— Task instructions —
Print, word for word, every line from the beginning of the listing up to and including the line with "1.05, 0.75), ('larger'". Pictures are to be excluded.

##########

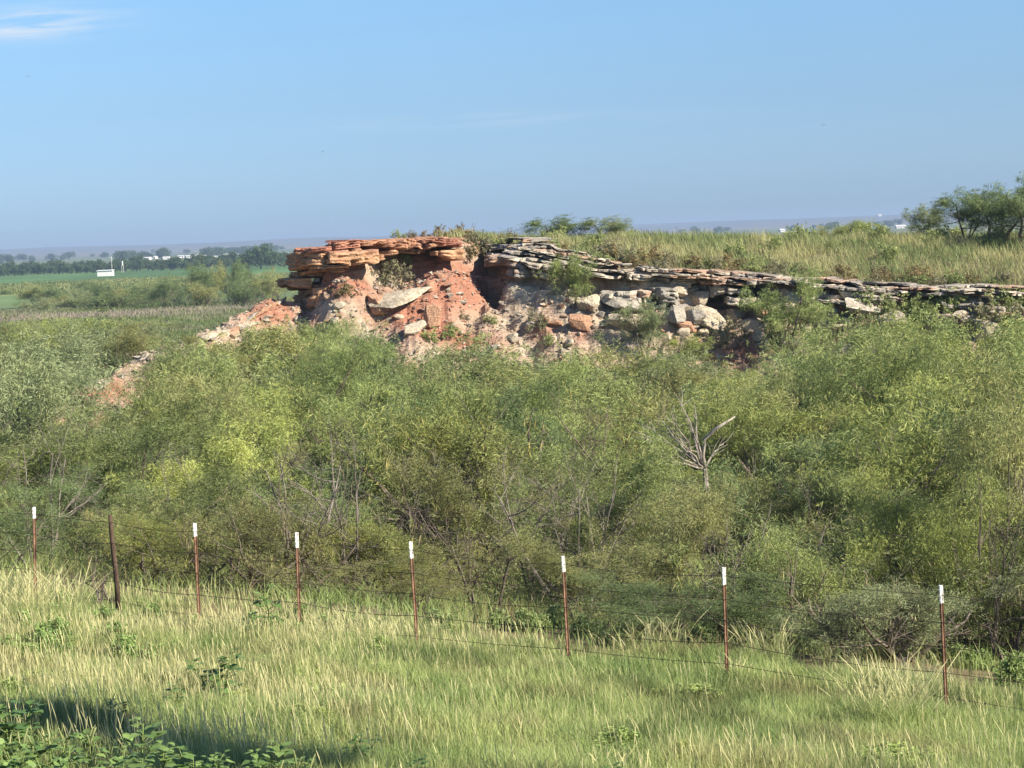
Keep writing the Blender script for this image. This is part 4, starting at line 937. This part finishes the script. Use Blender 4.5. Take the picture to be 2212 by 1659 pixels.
# green weeds by the nearest post
WV = shrub(1300, 0.45, 0.4, 2600, 0.07, 0.028, stems=9, thick=0.008, leafjit=0.05, spread=(10, 70), wooddetail=False); WV[0].materials.append(M_grass if False else M_bark); WV[1].materials.append(M_leaf)
for k in range(40):
    if k < 14: px = random.uniform(2050, 2290); d = random.uniform(24.5, 29)
    else: px = random.uniform(900, 2000); d = random.uniform(27.5, 31)
    x = (px - 1106) / FPX * d
    plant(WV, (x, d, float(Hg(x, d))), random.uniform(0.55, 0.95) * (0.85 if k < 14 else 0.75), random.uniform(0, 6), (0.72, 0.90, 0.66) if k < 14 else (0.85, 0.98, 0.85), 'bright green weed clump right of the nearest steel post' if k < 14 else 'green weed clump behind the fence ' + nearpost(px), name='weed_clump', cat='weed', group='weed clumps along the fence')
for k in range(16):
    px = random.uniform(-40, 1000) if k < 11 else random.uniform(1000, 2250); d = random.uniform(16.5, 26)
    x = (px - 1106) / FPX * d
    plant(WV, (x, d, float(Hg(x, d))), (random.uniform(0.5, 0.9),) * 2 + (random.uniform(0.3, 0.5),), random.uniform(0, 6), random.choice([(1.0, 1.2, 0.85), (1.1, 1.2, 0.8), (1.15, 1.3, 0.95)]), ('nearer' if d < 20 else 'farther') + ' weed clump in open grass ' + nearpost(px), name='weed_clump', cat='weed', group='weed clumps in the open grass')
for k in range(30):
    px = random.uniform(-40, 760); d = random.uniform(26.5, 30.5) if px > 330 else random.uniform(23, 30.5)
    x = (px - 1106) / FPX * d
    plant(WV, (x, d, float(Hg(x, d))), random.uniform(0.4, 0.75), random.uniform(0, 6), (0.8, 1.05, 0.75), ('larger' if k % 2 else 'smaller') + ' green weed clump in the grass ' + nearpost(px), name='weed_clump', cat='weed', group='weed clumps along the fence')

# ------------------------------------------------------------------ foreground broad-leaf weeds
M_broad = leafmat('broad_leaves', 0.25, True)
m, nt, b = newmat('weed_stem'); b.inputs['Base Color'].default_value = (0.16, 0.22, 0.07, 1); M_stem = m
def leaf_patch(base_, d, L_, W_, r, col, tb):
    d = unit(d); up = np.array([0, 0, 1.0]); s = unit(np.cross(d, up)); nrm = np.cross(s, d)
    prof = [(0, 0.02), (0.15, 0.32), (0.35, 0.5), (0.6, 0.42), (0.85, 0.18), (1.0, 0.0)]
    rows = []
    for t, hw in prof:
        c_ = base_ + d * L_ * t - up * L_ * 0.45 * t * t + nrm * 0.05 * L_ * math.sin(t * 9)
        cup = 0.14 * hw * W_
        rows += [c_ - s * hw * W_ + nrm * cup, c_, c_ + s * hw * W_ + nrm * cup]
    q = []
    for i in range(len(prof) - 1):
        a = i * 3; q += [[a, a + 1, a + 4, a + 3], [a + 1, a + 2, a + 5, a + 4]]
    tb.add(rows, q, None, col)
def broadweed(seed, hh, nl, Ls, spike=0):
    r = np.random.default_rng(seed); st = TB(); lv = TB(); sp = TB()
    for k in range(1 + seed % 3):
        a = r.uniform(0, 6.28); tp = np.array([math.cos(a) * 0.14 * k, math.sin(a) * 0.14 * k, hh * r.uniform(0.8, 1.0)])
        pts = np.array([tp * t + np.array([math.sin(t * 4 + k) * 0.015, 0, 0]) for t in np.linspace(0, 1, 7)]); st.tube(pts, np.linspace(0.009, 0.004, 7), 5)
        for i in range(nl):
            t = r.uniform(0.15, 1.0) ** 0.8; p = tp * t; aa = i * 2.4 + r.uniform(-.3, .3); up = 0.15 + 0.6 * t
            dd = np.array([math.cos(aa), math.sin(aa), up]); pet = 0.05 + 0.09 * (1 - t); e = p + unit(dd) * pet
            st.tube([p, e], [0.003, 0.002], 3)
            c_ = lerp(np.array([0.12, 0.21, 0.06]), np.array([0.20, 0.29, 0.09]), r.random()) * r.uniform(0.85, 1.15)
            Lf = Ls * r.uniform(0.6, 1.1) * (1.15 - 0.5 * t); leaf_patch(e, unit(dd + r.normal(0, 0.35, 3)), Lf, Lf * 0.8, r, c_, lv)
        for s_i in range(spike if k == 0 else spike // 2):
            a2 = r.uniform(0, 6.28); l_ = r.uniform(0.14, 0.3); bd = np.array([math.cos(a2) * 0.35, math.sin(a2) * 0.35, 1.0])
            pts = np.array([tp * 0.85 + unit(bd) * l_ * t - np.array([0, 0, 0.05 * t * t]) for t in np.linspace(0, 1, 9)])
            sp.tube(pts + r.normal(0, 0.002, pts.shape), 0.009 * np.array([.5, .9, 1.1, 1, 1.15, .95, 1, .8, .3]) * r.uniform(0.8, 1.2, 9), 6, c=np.array([0.36, 0.40, 0.18]))
    return st.mesh('stem', True), lv.mesh('leaves', True), (sp.mesh('flower_spikes', True) if sp.v else None)
BW = [broadweed(1401, 0.5, 24, 0.17, 0), broadweed(1402, 0.6, 22, 0.16, 3), broadweed(1400, 0.45, 24, 0.15, 2), broadweed(1403, 0.55, 24, 0.17, 0)]
for s_m, l_m, p_m in BW:
    s_m.materials.append(M_stem); l_m.materials.append(M_broad)
    if p_m: p_m.materials.append(M_grass)
def weed(px, ytop, d, proto, label, tint=(1, 1, 1), rz=None, hmul=1.0, group=None):
    d = d + 0.9 if d < 15 else d
    t = P(px, ytop - (12 if ytop > 1500 else -8), d); g = float(Hg(t[0], d)); hgt0 = [0.5, 0.75, 0.55, 0.55][proto]
    sc = max(0.4, (t[2] - g) / hgt0)
    o = empty('broadleaf_weed', (float(t[0]), d, g - 0.02), random.uniform(0, 6) if rz is None else rz, (min(sc, 1.3), min(sc, 1.3), sc)); tag(o, label, 'weed', group)
    s_m, l_m, p_m = BW[proto]
    obj('stem', s_m, None, o); f = obj('leaves', l_m, None, o); f.color = (*tint, 1)
    if p_m: obj('flower_spikes', p_m, None, o)
random.seed(41)
for px, yt, d, pr, lb in [(40, 1560, 12.3, 1, 'leafy weed with pale flower spikes in the bottom left corner'), (105, 1575, 12.5, 2, 'leafy weed with spikes second from the bottom left corner'), (190, 1550, 12.7, 1, 'tallest spiked weed at the bottom left'),
                          (10, 1520, 13.6, 3, 'dark weed at the left edge above the corner plants'), (265, 1610, 12.4, 0, 'low broad leaved weed right of the spiked weeds'), (305, 1545, 13.0, 0, 'broad leaved weed standing in the shade at the lower left'),
                          (145, 1610, 12.0, 0, 'broad leaved weed in front of the tallest spiked weed'), (350, 1600, 12.3, 0, 'bushy weed in front of the shade, left of the low pair'), (415, 1615, 12.2, 3, 'left one of the low pair of broad leaved weeds at the bottom'), (455, 1630, 12.3, 0, 'right one of the low pair of broad leaved weeds at the bottom'),
                          (600, 1595, 12.8, 0, 'broad leaved weed alone in the shade at the bottom'), (640, 1630, 12.5, 2, 'low weed beside the bright straw blades'), (775, 1592, 14.8, 3, 'darker weed with stacked leaves at the bottom left of centre'), (560, 1640, 12.4, 3, 'low weed whose tip just enters the bottom of the view'),
                          (470, 1400, 20.0, 3, 'tall dark green weed in the middle of the left grass'), (380, 1450, 18.5, 0, 'shorter dark green weed left of the tall one in the left grass'), (900, 1630, 13.4, 0, 'low dark weed at the bottom near the centre'), (575, 1245, 27.0, 0, 'pale green weed at the grass edge left of the fourth post'),
                          (0, 1610, 12.1, 3, 'broad leaved weed cut by the left edge'), (1320, 1640, 14.2, 0, 'low dark weed at the bottom right of centre'), (240, 1490, 17.5, 2, 'small weed low in the left grass')]:
    weed(px, yt, d, pr, lb, (0.72, 0.8, 0.8) if 'dark' in lb else (1, 1, 1))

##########

— Solution to this problem —
Keep writing the Blender script for this image. This is part 4, starting at line 937. This part finishes the script. Use Blender 4.5. Take the picture to be 2212 by 1659 pixels.
# green weeds by the nearest post
WV = shrub(1300, 0.45, 0.4, 2600, 0.07, 0.028, stems=9, thick=0.008, leafjit=0.05, spread=(10, 70), wooddetail=False); WV[0].materials.append(M_grass if False else M_bark); WV[1].materials.append(M_leaf)
for k in range(40):
    if k < 14: px = random.uniform(2050, 2290); d = random.uniform(24.5, 29)
    else: px = random.uniform(900, 2000); d = random.uniform(27.5, 31)
    x = (px - 1106) / FPX * d
    plant(WV, (x, d, float(Hg(x, d))), random.uniform(0.55, 0.95) * (0.85 if k < 14 else 0.75), random.uniform(0, 6), (0.72, 0.90, 0.66) if k < 14 else (0.85, 0.98, 0.85), 'bright green weed clump right of the nearest steel post' if k < 14 else 'green weed clump behind the fence ' + nearpost(px), name='weed_clump', cat='weed', group='weed clumps along the fence')
for k in range(16):
    px = random.uniform(-40, 1000) if k < 11 else random.uniform(1000, 2250); d = random.uniform(16.5, 26)
    x = (px - 1106) / FPX * d
    plant(WV, (x, d, float(Hg(x, d))), (random.uniform(0.5, 0.9),) * 2 + (random.uniform(0.3, 0.5),), random.uniform(0, 6), random.choice([(1.0, 1.2, 0.85), (1.1, 1.2, 0.8), (1.15, 1.3, 0.95)]), ('nearer' if d < 20 else 'farther') + ' weed clump in open grass ' + nearpost(px), name='weed_clump', cat='weed', group='weed clumps in the open grass')
for k in range(30):
    px = random.uniform(-40, 760); d = random.uniform(26.5, 30.5) if px > 330 else random.uniform(23, 30.5)
    x = (px - 1106) / FPX * d
    plant(WV, (x, d, float(Hg(x, d))), random.uniform(0.4, 0.75), random.uniform(0, 6), (0.8, 1.05, 0.75), ('larger' if k % 2 else 'smaller') + ' green weed clump in the grass ' + nearpost(px), name='weed_clump', cat='weed', group='weed clumps along the fence')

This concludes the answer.